I could hardly stand to envision him sitting, so little and sweet, on a big yellow bus.  Probably a big yellow bus identical to the ones that we see every morning, when discuss all the kids that must be on those buses.  I would imagine him sitting next to another little friend or a teacher, because I do not dare to imagine him sitting all alone.

I was told by his teacher (because I called as soon as I thought they would be back to ask about it) that he "had a really great time."  I was told that he played on the slides and swings and loved all the animals.  I was told that he "of course feel asleep on the bus ride home."  Which made me smile because he almost always falls asleep in the car.

Later, at home, the little Mister himself told me, "I feed the goats.
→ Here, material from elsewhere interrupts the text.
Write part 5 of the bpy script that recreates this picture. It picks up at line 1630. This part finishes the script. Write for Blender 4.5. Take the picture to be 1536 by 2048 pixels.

Miss Kim hold the cup with food.  I feed the goats food."  And 2 weeks later, he still recalls this experience.

He took on this experience without batting an eye, without thinking twice about "what if."  He trusted that everything was going to be "ok" and "fun."  Like when he does trust falls off of the counter at home (and Thank God I always have been able to catch him).

Without his Mama or Daddy holding his hand.  What a champ.

And I let him go.  It is the first of countless field trips and adventures that he will take without me.  And I have to be alright with that.  It was great practice for me.  I did ok:)

We were both brave, and will continue to be brave.  Each in our own way.  Him pushing his way into this large world, seeking knowledge and experiences and trying to figure out just were he fits into it.  Me letting him do this, many times without me.

For now, I am going to enjoy when he comes home and tells me all about what he saw and what he did.  Because there will come a day when he won't tell me all about what he did and what he saw during his adventures.

And I will be ok with that.  But I will still be be there in case he does.